Task prompt –
Using the records below, count the lines with "objects" in them. Give the number only.

#### Extracted data ####

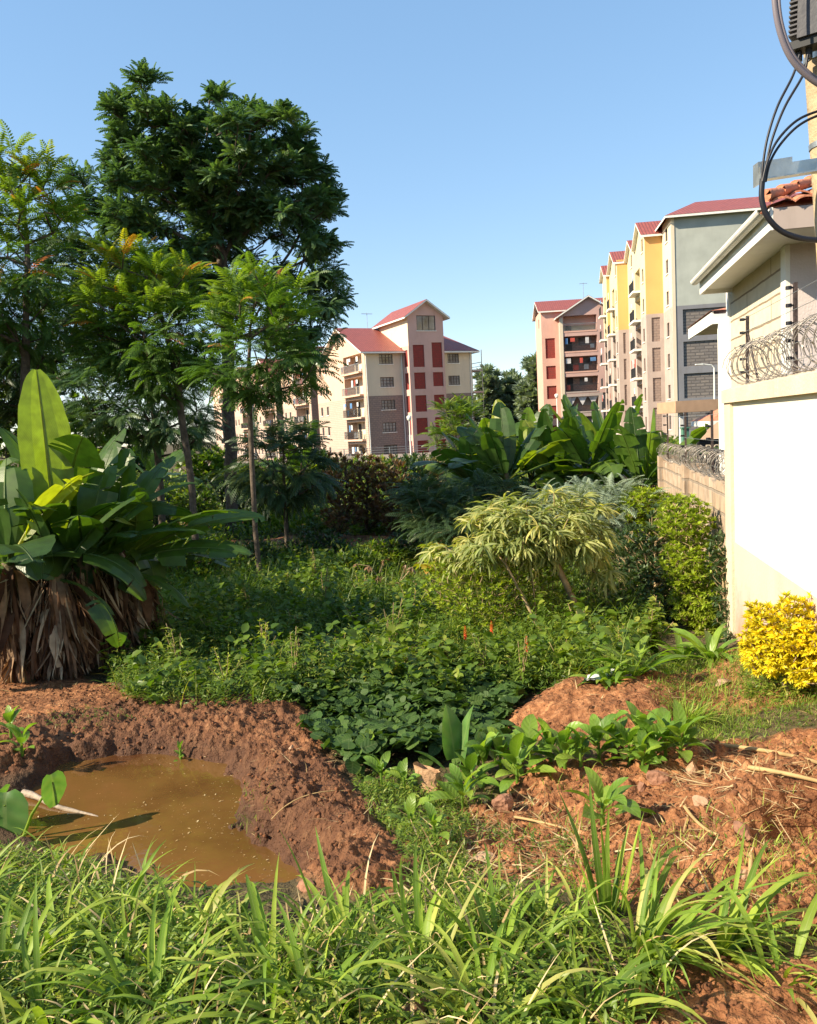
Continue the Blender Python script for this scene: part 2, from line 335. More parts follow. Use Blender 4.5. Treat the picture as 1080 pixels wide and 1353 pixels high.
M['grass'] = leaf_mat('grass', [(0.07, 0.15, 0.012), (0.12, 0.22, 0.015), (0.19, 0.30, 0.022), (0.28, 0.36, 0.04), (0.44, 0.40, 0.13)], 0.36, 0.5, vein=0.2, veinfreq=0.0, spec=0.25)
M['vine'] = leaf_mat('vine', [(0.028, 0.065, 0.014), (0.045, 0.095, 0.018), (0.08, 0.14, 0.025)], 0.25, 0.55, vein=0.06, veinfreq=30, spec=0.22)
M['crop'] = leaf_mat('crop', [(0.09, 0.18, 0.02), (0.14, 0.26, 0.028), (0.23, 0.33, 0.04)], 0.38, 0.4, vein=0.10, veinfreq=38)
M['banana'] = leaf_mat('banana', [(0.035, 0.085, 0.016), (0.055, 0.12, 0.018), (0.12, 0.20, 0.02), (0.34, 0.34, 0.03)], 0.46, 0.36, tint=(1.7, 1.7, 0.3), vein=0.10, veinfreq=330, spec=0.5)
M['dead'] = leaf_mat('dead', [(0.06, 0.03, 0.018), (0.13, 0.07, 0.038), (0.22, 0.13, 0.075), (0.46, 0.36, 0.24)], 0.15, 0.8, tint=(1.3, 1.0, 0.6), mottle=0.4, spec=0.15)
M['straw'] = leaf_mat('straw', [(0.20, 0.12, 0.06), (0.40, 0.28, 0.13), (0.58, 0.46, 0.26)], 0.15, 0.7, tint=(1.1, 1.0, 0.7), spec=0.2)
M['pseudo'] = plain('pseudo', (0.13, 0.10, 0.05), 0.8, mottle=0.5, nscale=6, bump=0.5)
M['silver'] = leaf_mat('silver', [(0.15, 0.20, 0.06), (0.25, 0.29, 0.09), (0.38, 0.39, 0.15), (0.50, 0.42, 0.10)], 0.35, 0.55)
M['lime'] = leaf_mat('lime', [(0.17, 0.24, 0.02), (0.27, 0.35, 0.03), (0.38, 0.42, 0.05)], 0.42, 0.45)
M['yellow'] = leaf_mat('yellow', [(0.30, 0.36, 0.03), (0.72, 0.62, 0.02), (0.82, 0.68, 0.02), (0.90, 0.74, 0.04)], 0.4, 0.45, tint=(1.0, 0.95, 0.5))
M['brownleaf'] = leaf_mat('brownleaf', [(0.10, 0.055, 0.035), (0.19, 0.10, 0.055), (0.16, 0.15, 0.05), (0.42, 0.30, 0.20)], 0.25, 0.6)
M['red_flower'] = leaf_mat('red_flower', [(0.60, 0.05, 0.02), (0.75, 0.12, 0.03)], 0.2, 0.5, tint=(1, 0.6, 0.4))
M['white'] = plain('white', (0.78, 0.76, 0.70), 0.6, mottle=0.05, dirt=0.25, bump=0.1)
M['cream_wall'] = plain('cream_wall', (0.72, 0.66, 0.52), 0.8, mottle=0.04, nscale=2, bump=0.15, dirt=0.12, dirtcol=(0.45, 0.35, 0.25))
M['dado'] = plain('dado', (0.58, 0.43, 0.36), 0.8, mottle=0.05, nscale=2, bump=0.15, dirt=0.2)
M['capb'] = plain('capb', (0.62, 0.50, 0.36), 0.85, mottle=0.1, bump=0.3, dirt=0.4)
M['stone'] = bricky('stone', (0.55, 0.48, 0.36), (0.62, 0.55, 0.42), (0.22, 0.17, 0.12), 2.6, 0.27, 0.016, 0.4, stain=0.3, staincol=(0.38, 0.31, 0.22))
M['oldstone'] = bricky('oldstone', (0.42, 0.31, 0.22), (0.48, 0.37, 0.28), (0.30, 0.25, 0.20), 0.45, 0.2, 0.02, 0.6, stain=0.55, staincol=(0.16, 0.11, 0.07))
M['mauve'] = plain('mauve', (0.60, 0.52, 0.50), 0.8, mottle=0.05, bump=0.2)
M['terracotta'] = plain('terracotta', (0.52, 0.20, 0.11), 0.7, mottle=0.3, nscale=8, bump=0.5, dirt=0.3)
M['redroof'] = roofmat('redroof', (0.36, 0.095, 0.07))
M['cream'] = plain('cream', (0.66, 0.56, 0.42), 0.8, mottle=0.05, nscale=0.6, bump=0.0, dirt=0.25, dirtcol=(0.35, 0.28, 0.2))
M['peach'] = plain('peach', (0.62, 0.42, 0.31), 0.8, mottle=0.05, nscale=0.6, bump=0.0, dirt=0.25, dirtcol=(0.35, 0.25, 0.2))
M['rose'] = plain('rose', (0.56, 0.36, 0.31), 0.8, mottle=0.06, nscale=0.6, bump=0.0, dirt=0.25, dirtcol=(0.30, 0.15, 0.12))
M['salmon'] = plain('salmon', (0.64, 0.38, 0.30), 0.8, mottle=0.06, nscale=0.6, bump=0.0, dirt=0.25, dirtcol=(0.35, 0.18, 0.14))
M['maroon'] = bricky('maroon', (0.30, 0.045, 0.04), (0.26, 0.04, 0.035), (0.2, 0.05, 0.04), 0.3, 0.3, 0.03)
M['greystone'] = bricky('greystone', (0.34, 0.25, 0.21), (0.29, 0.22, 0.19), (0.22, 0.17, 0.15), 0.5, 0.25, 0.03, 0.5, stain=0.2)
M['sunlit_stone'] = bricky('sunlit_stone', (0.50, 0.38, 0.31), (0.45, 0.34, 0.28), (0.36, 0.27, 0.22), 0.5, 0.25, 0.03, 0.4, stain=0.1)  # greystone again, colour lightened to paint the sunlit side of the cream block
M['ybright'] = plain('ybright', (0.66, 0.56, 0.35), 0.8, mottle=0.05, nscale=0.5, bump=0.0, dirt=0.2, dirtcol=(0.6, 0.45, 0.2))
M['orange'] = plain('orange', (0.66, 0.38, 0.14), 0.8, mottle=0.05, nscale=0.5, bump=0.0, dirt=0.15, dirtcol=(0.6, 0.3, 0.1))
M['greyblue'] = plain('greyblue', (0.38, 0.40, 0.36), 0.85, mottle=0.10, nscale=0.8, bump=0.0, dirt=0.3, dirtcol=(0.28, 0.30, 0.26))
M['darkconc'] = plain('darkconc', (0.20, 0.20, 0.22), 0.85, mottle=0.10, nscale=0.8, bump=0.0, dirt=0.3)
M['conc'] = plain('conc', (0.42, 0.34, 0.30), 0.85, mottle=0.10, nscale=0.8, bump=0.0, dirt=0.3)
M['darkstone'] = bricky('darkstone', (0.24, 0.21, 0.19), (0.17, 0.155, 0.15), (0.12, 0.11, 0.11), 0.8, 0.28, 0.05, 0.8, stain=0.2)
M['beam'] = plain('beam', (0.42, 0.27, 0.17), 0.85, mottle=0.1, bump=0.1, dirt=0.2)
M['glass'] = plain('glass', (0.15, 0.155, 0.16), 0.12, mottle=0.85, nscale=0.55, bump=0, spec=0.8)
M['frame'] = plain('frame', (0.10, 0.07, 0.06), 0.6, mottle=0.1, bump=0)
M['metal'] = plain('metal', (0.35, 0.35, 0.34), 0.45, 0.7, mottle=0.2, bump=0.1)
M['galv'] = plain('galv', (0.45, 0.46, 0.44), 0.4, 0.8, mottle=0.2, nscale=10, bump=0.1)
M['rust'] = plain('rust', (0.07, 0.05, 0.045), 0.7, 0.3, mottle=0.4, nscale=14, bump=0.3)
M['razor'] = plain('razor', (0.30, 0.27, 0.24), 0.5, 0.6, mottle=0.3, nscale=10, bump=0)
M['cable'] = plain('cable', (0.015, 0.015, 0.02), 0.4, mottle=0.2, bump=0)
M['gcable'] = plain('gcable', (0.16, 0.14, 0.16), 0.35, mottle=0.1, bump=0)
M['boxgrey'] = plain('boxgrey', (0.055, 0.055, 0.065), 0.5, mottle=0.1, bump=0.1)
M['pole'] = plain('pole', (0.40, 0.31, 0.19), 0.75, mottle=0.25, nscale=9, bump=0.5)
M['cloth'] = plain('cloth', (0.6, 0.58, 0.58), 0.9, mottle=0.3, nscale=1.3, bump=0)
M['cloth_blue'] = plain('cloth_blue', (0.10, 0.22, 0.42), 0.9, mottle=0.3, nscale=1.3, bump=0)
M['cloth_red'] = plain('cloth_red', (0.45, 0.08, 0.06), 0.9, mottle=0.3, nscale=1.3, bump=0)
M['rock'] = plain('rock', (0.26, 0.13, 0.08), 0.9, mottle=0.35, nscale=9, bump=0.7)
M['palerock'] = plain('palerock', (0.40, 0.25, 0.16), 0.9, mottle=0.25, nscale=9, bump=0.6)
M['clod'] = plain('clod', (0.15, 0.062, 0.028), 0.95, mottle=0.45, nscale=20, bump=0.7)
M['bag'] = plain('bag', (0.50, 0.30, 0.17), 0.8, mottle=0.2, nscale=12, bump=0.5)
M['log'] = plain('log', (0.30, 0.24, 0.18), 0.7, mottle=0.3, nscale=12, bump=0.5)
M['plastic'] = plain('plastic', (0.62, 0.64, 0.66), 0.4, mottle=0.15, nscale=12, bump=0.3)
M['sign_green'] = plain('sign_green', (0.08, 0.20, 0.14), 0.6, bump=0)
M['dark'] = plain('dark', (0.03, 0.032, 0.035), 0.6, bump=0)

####
#### Extracted data ####

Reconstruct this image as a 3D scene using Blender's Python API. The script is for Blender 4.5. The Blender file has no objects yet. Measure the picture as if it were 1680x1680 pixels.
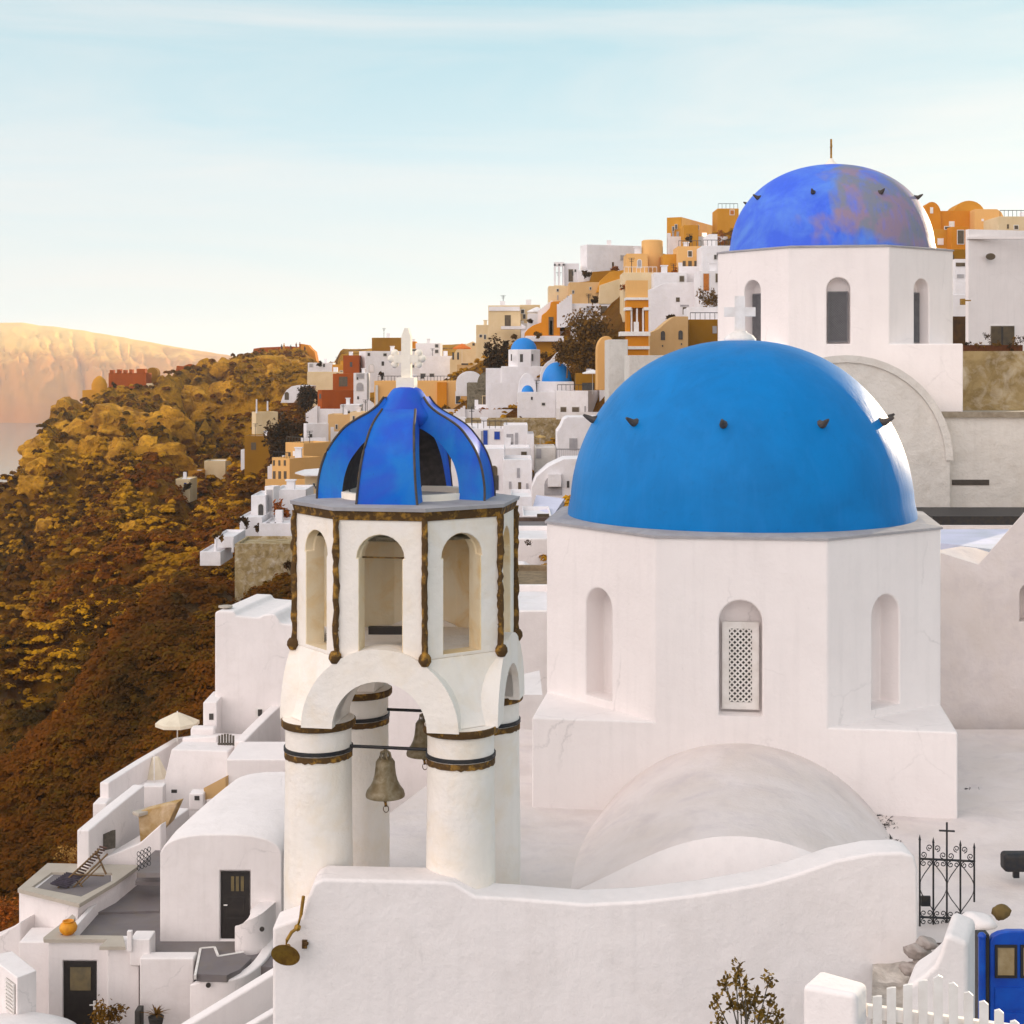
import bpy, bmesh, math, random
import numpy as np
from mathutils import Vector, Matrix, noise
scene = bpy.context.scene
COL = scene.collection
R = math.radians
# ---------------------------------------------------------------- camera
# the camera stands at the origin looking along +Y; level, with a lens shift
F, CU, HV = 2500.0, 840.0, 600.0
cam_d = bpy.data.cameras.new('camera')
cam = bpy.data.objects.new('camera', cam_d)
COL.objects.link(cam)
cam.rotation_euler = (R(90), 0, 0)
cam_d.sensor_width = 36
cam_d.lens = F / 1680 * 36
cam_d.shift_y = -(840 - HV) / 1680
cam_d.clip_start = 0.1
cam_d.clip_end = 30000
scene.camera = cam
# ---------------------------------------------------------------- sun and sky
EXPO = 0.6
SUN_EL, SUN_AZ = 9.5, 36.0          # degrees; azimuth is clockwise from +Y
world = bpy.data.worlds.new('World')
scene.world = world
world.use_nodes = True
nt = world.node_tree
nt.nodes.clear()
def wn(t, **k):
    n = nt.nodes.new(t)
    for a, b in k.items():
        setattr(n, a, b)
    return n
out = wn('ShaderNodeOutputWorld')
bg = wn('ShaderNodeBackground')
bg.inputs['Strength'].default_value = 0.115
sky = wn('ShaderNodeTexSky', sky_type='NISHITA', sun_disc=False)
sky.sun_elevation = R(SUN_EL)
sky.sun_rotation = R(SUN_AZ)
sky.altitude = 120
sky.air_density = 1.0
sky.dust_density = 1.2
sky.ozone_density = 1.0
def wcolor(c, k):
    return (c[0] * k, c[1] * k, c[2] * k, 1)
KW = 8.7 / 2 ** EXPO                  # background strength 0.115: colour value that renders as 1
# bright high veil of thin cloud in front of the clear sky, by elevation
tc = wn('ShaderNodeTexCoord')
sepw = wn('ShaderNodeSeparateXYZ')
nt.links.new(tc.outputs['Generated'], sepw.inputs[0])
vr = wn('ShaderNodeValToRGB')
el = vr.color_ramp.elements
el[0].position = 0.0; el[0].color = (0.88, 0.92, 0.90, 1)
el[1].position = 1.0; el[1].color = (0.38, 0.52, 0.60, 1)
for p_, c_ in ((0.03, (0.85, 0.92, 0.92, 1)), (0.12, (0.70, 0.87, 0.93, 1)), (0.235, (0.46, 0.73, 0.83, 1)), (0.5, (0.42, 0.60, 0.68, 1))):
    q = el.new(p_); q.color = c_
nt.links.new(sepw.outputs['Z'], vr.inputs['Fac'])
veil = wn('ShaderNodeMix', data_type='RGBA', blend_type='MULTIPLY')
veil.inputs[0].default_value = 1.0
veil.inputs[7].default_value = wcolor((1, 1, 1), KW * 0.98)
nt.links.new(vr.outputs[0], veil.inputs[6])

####
#### Extracted data ####

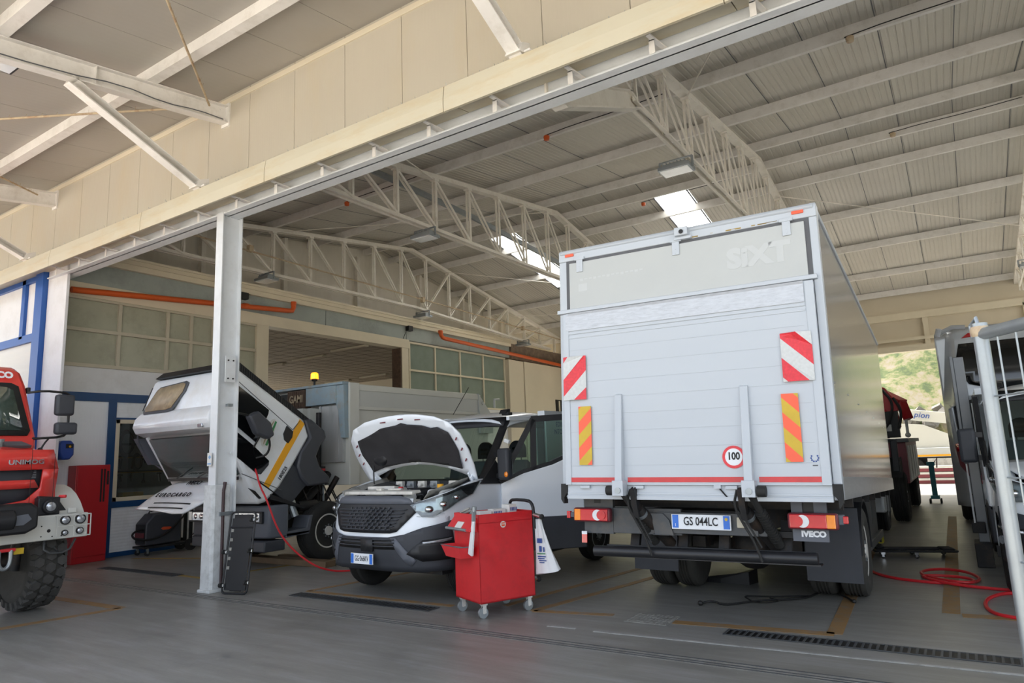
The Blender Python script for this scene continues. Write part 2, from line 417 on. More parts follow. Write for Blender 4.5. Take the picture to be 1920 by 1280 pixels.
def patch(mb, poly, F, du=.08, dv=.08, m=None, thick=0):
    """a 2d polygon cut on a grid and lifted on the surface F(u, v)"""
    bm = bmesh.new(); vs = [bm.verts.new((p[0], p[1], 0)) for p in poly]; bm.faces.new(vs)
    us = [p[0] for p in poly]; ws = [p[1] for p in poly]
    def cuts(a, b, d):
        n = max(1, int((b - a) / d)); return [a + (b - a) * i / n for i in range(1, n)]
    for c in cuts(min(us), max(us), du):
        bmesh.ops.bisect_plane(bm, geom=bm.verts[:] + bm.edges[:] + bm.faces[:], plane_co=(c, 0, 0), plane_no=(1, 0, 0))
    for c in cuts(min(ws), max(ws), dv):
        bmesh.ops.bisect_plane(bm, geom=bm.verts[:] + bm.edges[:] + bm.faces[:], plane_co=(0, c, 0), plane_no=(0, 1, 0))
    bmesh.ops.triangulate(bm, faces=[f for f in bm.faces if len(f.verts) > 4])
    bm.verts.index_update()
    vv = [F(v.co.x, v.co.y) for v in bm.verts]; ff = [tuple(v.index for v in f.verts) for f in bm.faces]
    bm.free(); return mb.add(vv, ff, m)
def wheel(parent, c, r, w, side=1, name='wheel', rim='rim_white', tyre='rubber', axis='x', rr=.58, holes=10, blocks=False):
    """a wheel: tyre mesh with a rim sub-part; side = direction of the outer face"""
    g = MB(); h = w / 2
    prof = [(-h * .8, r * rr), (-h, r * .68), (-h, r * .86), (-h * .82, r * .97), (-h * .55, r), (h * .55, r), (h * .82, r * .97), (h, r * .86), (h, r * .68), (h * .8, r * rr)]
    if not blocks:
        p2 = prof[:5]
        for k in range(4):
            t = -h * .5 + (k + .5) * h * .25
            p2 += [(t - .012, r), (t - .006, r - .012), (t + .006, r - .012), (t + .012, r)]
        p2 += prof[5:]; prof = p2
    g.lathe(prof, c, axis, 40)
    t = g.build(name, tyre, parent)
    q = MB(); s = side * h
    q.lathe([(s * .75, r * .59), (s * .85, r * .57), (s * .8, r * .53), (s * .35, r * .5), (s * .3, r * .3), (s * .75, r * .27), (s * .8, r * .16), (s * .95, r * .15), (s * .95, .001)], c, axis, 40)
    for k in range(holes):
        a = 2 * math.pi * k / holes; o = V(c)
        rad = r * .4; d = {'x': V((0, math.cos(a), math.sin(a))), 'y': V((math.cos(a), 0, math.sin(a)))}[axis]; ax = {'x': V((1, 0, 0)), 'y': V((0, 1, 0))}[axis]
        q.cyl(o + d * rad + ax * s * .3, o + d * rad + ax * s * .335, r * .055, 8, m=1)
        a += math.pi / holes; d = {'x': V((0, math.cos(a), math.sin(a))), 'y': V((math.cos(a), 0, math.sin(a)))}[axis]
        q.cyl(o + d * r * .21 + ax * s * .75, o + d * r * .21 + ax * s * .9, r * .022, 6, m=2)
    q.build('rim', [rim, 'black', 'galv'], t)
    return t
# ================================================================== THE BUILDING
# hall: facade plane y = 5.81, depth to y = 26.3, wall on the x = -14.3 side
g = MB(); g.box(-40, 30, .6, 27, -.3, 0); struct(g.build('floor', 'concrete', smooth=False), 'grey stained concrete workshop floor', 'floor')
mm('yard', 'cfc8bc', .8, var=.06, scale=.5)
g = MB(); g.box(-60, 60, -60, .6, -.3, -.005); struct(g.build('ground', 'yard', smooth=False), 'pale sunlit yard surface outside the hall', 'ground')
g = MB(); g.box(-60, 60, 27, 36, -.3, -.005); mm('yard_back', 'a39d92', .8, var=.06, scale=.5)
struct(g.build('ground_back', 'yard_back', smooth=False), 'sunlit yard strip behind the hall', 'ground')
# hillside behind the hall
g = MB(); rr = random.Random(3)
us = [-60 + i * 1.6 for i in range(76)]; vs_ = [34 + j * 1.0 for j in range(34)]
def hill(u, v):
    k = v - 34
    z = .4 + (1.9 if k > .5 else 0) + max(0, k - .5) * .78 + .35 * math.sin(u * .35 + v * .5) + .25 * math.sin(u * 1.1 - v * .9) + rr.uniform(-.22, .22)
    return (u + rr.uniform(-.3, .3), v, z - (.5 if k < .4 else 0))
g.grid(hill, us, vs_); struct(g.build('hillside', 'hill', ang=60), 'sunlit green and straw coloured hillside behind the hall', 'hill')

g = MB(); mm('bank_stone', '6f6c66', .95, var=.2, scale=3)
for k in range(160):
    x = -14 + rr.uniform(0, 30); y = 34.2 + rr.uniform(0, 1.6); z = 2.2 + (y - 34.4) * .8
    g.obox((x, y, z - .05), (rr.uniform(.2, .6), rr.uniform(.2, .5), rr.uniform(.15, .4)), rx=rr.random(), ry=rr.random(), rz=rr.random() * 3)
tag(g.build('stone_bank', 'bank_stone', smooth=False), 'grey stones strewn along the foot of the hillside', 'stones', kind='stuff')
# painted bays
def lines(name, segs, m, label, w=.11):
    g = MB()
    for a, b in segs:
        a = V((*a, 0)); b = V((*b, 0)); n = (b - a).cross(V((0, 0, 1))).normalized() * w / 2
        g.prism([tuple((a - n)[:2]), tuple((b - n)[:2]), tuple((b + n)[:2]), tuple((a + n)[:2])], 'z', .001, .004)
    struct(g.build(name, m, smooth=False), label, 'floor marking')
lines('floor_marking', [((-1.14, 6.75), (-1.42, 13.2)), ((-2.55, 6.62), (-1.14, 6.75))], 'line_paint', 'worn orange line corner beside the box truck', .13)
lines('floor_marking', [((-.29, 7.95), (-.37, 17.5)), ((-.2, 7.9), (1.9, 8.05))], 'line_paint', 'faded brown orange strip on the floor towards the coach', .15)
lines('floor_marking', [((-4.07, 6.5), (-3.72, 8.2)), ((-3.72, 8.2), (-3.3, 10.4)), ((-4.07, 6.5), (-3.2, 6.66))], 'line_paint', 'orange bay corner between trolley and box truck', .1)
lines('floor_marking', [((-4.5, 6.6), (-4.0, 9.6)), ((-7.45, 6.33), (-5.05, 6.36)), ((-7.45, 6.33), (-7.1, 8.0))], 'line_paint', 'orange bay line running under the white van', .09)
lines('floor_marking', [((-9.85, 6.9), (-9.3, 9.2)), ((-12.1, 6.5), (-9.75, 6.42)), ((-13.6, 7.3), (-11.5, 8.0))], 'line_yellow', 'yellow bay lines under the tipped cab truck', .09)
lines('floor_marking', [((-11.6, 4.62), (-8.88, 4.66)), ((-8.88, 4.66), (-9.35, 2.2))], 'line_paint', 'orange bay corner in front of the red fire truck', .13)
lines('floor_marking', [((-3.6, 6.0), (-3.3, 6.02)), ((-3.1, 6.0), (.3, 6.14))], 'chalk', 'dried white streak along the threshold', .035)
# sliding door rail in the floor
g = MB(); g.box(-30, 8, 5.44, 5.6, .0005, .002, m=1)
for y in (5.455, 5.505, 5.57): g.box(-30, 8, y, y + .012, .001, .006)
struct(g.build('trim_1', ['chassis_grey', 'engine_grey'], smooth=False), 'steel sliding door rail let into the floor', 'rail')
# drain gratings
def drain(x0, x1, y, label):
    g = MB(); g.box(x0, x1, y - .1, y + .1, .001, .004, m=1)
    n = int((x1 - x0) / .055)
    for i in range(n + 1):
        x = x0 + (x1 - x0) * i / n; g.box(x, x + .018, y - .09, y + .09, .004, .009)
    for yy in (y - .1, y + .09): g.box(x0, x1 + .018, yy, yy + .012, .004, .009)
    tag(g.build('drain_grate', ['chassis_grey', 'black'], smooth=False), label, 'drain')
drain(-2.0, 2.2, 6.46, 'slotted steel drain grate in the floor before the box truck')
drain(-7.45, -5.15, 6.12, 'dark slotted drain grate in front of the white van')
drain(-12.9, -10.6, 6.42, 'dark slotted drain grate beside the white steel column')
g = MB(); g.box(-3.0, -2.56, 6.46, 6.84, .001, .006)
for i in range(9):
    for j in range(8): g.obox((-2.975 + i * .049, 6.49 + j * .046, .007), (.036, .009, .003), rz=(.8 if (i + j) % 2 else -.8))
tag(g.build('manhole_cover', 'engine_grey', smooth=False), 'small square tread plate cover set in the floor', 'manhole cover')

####

Problem solution –
3